▶ _What this task involves_: Exactly the lines from the one containing "m_ = MB(); fbox(m_, 412, 700, 249, 420, YB+4, YB+4.3);" through the one containing "c_ = P(px_, py_, Y_);" must be returned; include both ends and nothing else.
— Start of Raw data —
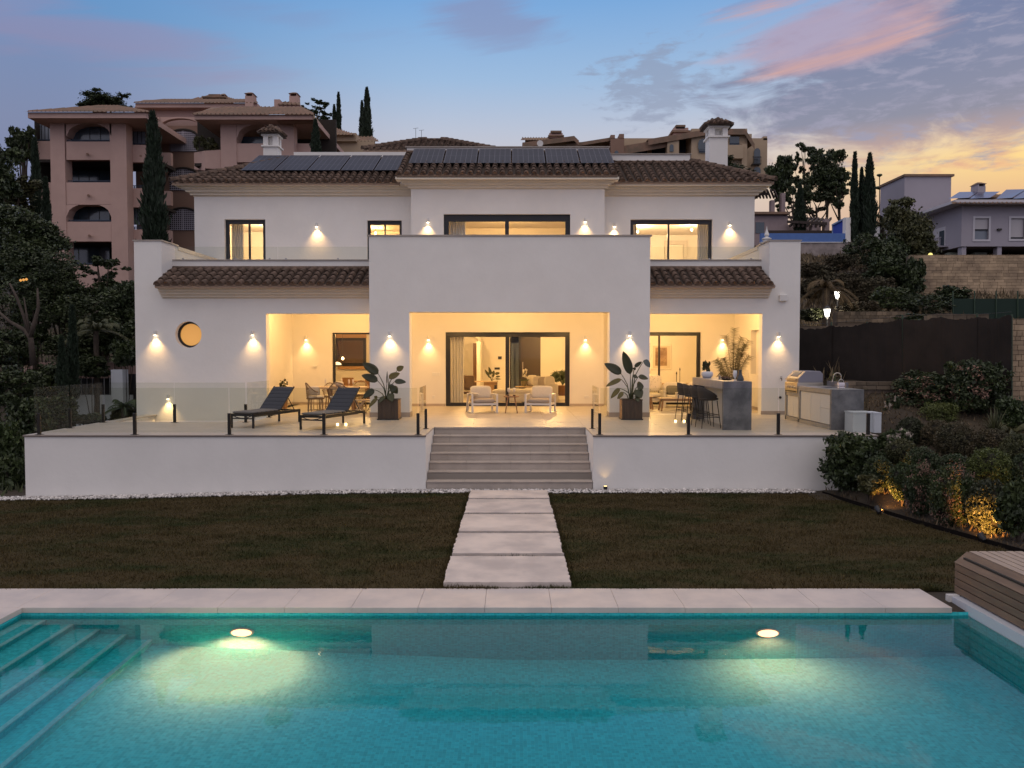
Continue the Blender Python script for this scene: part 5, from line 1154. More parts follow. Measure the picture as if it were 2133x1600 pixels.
# upper roofs, lantern and chimneys
m_ = MB(); fbox(m_, 282, 536, 215, 224, YM+.2, YM+9); m_.build('eave', pinkw, A)
ribroof(A, 280, 538, YM, 214.5, YM+6, 208, 300, 520)
ribroof(A, 375, 512, YM+5, 214, YM+10, 200, 430, 462)
m_ = MB(); fbox(m_, 424, 466, 203, 214, YM+7, YM+10); m_.build('roof_lantern', tanw, A); m_ = MB(); fbox(m_, 420, 470, 200, 203, YM+6.7, YM+10.3); fbox(m_, 434, 458, 196, 200, YM+7.5, YM+9.5); m_.build('lantern_cap', farroof, A)
def farchim(parent, px_, yt, yb, Y_, w_, wallm=pinkw):
    m_ = MB(); fbox(m_, px_-w_, px_+w_, yt+10, yb, Y_, Y_+.9); fbox(m_, px_-w_+.5, px_-w_+2.5, yt+5, yt+10, Y_, Y_+.9); fbox(m_, px_+w_-2.5, px_+w_-.5, yt+5, yt+10, Y_, Y_+.9); c_ = m_.build('chimney', wallm, parent)
    x0_, x1_ = PX(px_-w_-1.5, Y_, yt), PX(px_+w_+1.5, Y_, yt); z0_, z1_ = PZ(yt+5, Y_), PZ(yt, Y_)
    MB().add([(x0_, Y_-.1, z0_), (x1_, Y_-.1, z0_), (x1_, Y_+1, z0_), (x0_, Y_+1, z0_), ((x0_*2+x1_)/3, Y_+.3, z1_), ((x0_+2*x1_)/3, Y_+.3, z1_), ((x0_+2*x1_)/3, Y_+.6, z1_), ((x0_*2+x1_)/3, Y_+.6, z1_)], [(0, 1, 5, 4), (1, 2, 6, 5), (2, 3, 7, 6), (3, 0, 4, 7), (4, 5, 6, 7), (0, 3, 2, 1)]).build('chimney_cap', farroof, c_)
farchim(A, 519, 190, 222, YM, 8.5); farchim(A, 611, 190, 222, YM+1, 8.5); farchim(A, 464, 193, 206, YM+9, 5)
m_ = MB(); fbox(m_, 571, 583, 207, 228, YM, YM+1); fbox(m_, 583, 625, 218, 228, YM, YM+4); m_.build('upper_wall', pinkw, A)
ribroof(A, 580, 626, YM-.2, 218, YM+2, 213, 585, 622)
# right wing at Y=58
YB = 58
m_ = MB(); fbox(m_, 460, 493, 248, 420, YB, YB+1); fbox(m_, 580, 612, 248, 420, YB, YB+1); fbox(m_, 493, 580, 299, 338, YB+.06, YB+.5); archp(m_, 493, 580, 248, 288, 259, YB, YB+1); m_.build('facade', pinkw, A)
fbox(MB(), 612, 652, 299, 340, YB+.8, YB+1.2).build('balcony_parapet', pinkw, A); m_ = MB(); x_ = [q(404, 318, YB+2.5), q(427, 314, YB-.4), q(461, 312, YB+.1)]
for a, b_ in zip(x_[:-1], x_[1:]): m_.add([(a.x, a.y, a.z-1.2), (b_.x, b_.y, b_.z-1.35), (b_.x, b_.y, b_.z), (a.x, a.y, a.z), (a.x, a.y+.3, a.z-1.2), (b_.x, b_.y+.3, b_.z-1.35), (b_.x, b_.y+.3, b_.z), (a.x, a.y+.3, a.z)], [(0, 1, 2, 3), (4, 7, 6, 5), (3, 2, 6, 7), (0, 4, 5, 1)])
m_.build('balcony_parapet', pinkw, A)
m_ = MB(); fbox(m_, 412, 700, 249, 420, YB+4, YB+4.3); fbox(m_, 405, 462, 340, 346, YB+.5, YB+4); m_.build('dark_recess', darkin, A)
fbox(MB(), 500, 575, 285, 299, YB+1.5, YB+1.6).build('window', farglass, A)
m_ = MB(); fbox(m_, 405, 652, 239, 249, YB-1.2, YB+9); m_.build('eave', pinkw, A)
ribroof(A, 402, 655, YB-1.4, 238.5, YB+5, 224, 440, 628)
e0, e1 = q(653, 238.5, YB-1.4), q(708, 306, YB+16)
MB().add([e0, e1, e1+Vector((0, 0, -.45)), e0+Vector((0, 0, -.45))], [(0, 1, 2, 3)]).build('eave', tanw, A)
MB().add([e0, e1, (e1.x-3, e1.y, e1.z+1.2), q(628, 224, YB+5)], [(0, 1, 2, 3)]).build('roof', farroof, A)
MB().add([e0-Vector((0, 0, .45)), e1-Vector((0, 0, .45)), (e1.x-2.5, e1.y, e1.z-.4), (e0.x-2.5, e0.y, e0.z-.45)], [(0, 1, 2, 3)]).build('soffit', brownw, A)
m_ = MB(); fbox(m_, 688, 780, 292, 340, 74, 74.4); fbox(m_, 684, 742, 277, 294, 73.5, 77); m_.build('rear_wall', tanw, A)
ribroof(A, 684, 742, 73, 281, 77, 268, 684, 700); ribroof(A, 700, 790, 74, 295, 78, 284, 700, 775)
for i, (px_, py_, Y_, r_) in enumerate(((418, 298, YB+.6, 13), (438, 302, YB+.8, 14))):
    c_ = P(px_, py_, Y_); crown_obj(('bp', i), leaf_ol, A, c_, (r_*Y_/FP,)*3, 0, name='balcony_plants', n=1400, blobs=[(0, 0, 0, 1, 1, 1), (.5, 0, -.3, .6, .6, .5)], leaf=.2, seed=i)

# ---- tan buildings on the middle skyline
B = thing('hillside_apartments', 'tan hillside apartments with towers behind the right chimney', 'apartment block', (12, 88, 10)); Y2 = 88
m_ = MB(); fbox(m_, 1094, 1200, 288, 400, Y2, Y2+6); fbox(m_, 1300, 1440, 288, 400, Y2+2, Y2+8); fbox(m_, 1440, 1556, 268, 400, Y2-1, Y2+6); fbox(m_, 1200, 1275, 296, 400, Y2+1, Y2+6); fbox(m_, 1390, 1414, 284, 400, Y2-1.2, Y2); m_.build('wall', tanw, B)
m_ = MB(); fbox(m_, 1272, 1300, 288, 400, Y2-1, Y2+1); fbox(m_, 1272, 1281, 281, 289, Y2-1, Y2+1); fbox(m_, 1290, 1300, 279, 289, Y2-1, Y2+1); m_.build('castellated_tower', brownw, B)
m_ = MB(); fbox(m_, 1556, 1598, 288, 400, Y2+1, Y2+7); fbox(m_, 1590, 1598, 284, 292, Y2+1, Y2+2); fbox(m_, 1552, 1566, 279, 292, Y2+1, Y2+2); m_.build('end_tower', tanw, B)
ribroof(B, 1084, 1206, Y2-1, 292, Y2+5, 287, 1088, 1190); 
def incl(pa, ya, pb, yb, Y_, th, d_, m_, nm): 
    a, b_ = q(pa, ya, Y_), q(pb, yb, Y_); return MB().add([a, b_, b_-Vector((0, 0, th)), a-Vector((0, 0, th)), a+Vector((0, d_, .3)), b_+Vector((0, d_, .3))], [(0, 1, 2, 3), (0, 4, 5, 1)]).build(nm, m_, B)
incl(1088, 297, 1196, 283, Y2-1.2, .5, 6, farroof, 'roof'); incl(1196, 283, 1206, 293, Y2-1.2, .5, 6, farroof, 'roof'); incl(1180, 301, 1274, 286, Y2-.5, .35, 5, farroof, 'roof'); incl(1298, 304, 1392, 288, Y2-.8, .9, 5, farroof, 'roof'); incl(1350, 290, 1480, 268, Y2-1.4, .6, 5, farroof, 'roof'); incl(1480, 268, 1552, 268, Y2-1.6, .6, 5, farroof, 'roof'); incl(1552, 268, 1572, 300, Y2-1.6, .6, 5, farroof, 'roof')
m_ = MB(); fbox(m_, 1144, 1172, 277, 290, Y2, Y2+2); fbox(m_, 1403, 1434, 266, 282, Y2, Y2+2); m_.build('roof_lantern', pinkw, B)
for bb in ((1142, 1175, 281, 284, Y2-.3, Y2+2.3), (1147, 1170, 272, 276, Y2-.2, Y2+2.2), (1400, 1437, 271, 275, Y2-.3, Y2+2.3), (1408, 1428, 260, 264, Y2-.2, Y2+2.2)): fbox(MB(), *bb).build('lantern_cap', farroof, B)
m_ = MB(); fbox(m_, 1149, 1168, 276, 278, Y2-.1, Y2+2); fbox(m_, 1409, 1427, 264, 267, Y2-.1, Y2+2); m_.build('lantern_vent', darkin, B)
for (a, b_, yt, yb, YY) in ((1304, 1348, 306, 321, Y2+1.9), (1358, 1386, 302, 320, Y2+1.9), (1416, 1438, 292, 318, Y2+1.9), (1456, 1476, 292, 318, Y2-1.1), (1520, 1540, 284, 302, Y2-1.1)):
    wv = fbox(MB(), a, b_, yt, yb, YY-.05, YY).build('window', farglass, B); fbox(MB(), a, b_, yb-4, yb-2.5, YY-.15, YY-.06).build('rail', railblue, wv)
for cx_, ys_, yc_, yb, w_, YY in ((1399, 305, 301, 316, 4, Y2-1.25), (1466, 300, 289, 311, 12, Y2-1.15), (1577, 316, 309, 341, 6.5, Y2+.95), (1577, 354, 348, 362, 7, Y2+.95), (1284, 318, 314, 326, 4, Y2-1.05)):
    x0_, x1_ = PX(cx_-w_, YY, ys_), PX(cx_+w_, YY, ys_); c_ = (x0_+x1_)/2; zs, zc, zb = PZ(ys_, YY), PZ(yc_, YY), PZ(yb, YY)
    MB().prism([(x0_, zb), (x1_, zb)]+[(c_+(x1_-c_)*cos(a), zs+(zc-zs)*sin(a)) for a in np.linspace(0, pi, 9)], YY-.06, YY).build('arched_window', farglass, B)
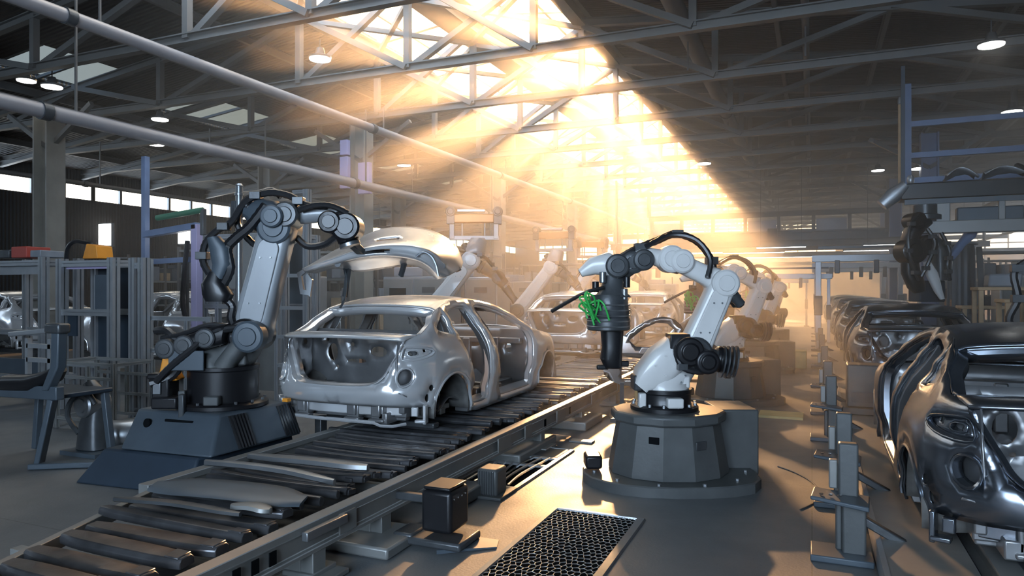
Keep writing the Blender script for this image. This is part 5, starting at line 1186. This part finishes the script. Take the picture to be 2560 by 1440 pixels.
— End of Raw data —
▶ _Solution for this task_:
m_ = MB(); fbox(m_, 412, 700, 249, 420, YB+4, YB+4.3); fbox(m_, 405, 462, 340, 346, YB+.5, YB+4); m_.build('dark_recess', darkin, A)
fbox(MB(), 500, 575, 285, 299, YB+1.5, YB+1.6).build('window', farglass, A)
m_ = MB(); fbox(m_, 405, 652, 239, 249, YB-1.2, YB+9); m_.build('eave', pinkw, A)
ribroof(A, 402, 655, YB-1.4, 238.5, YB+5, 224, 440, 628)
e0, e1 = q(653, 238.5, YB-1.4), q(708, 306, YB+16)
MB().add([e0, e1, e1+Vector((0, 0, -.45)), e0+Vector((0, 0, -.45))], [(0, 1, 2, 3)]).build('eave', tanw, A)
MB().add([e0, e1, (e1.x-3, e1.y, e1.z+1.2), q(628, 224, YB+5)], [(0, 1, 2, 3)]).build('roof', farroof, A)
MB().add([e0-Vector((0, 0, .45)), e1-Vector((0, 0, .45)), (e1.x-2.5, e1.y, e1.z-.4), (e0.x-2.5, e0.y, e0.z-.45)], [(0, 1, 2, 3)]).build('soffit', brownw, A)
m_ = MB(); fbox(m_, 688, 780, 292, 340, 74, 74.4); fbox(m_, 684, 742, 277, 294, 73.5, 77); m_.build('rear_wall', tanw, A)
ribroof(A, 684, 742, 73, 281, 77, 268, 684, 700); ribroof(A, 700, 790, 74, 295, 78, 284, 700, 775)
for i, (px_, py_, Y_, r_) in enumerate(((418, 298, YB+.6, 13), (438, 302, YB+.8, 14))):
    c_ = P(px_, py_, Y_); crown_obj(('bp', i), leaf_ol, A, c_, (r_*Y_/FP,)*3, 0, name='balcony_plants', n=1400, blobs=[(0, 0, 0, 1, 1, 1), (.5, 0, -.3, .6, .6, .5)], leaf=.2, seed=i)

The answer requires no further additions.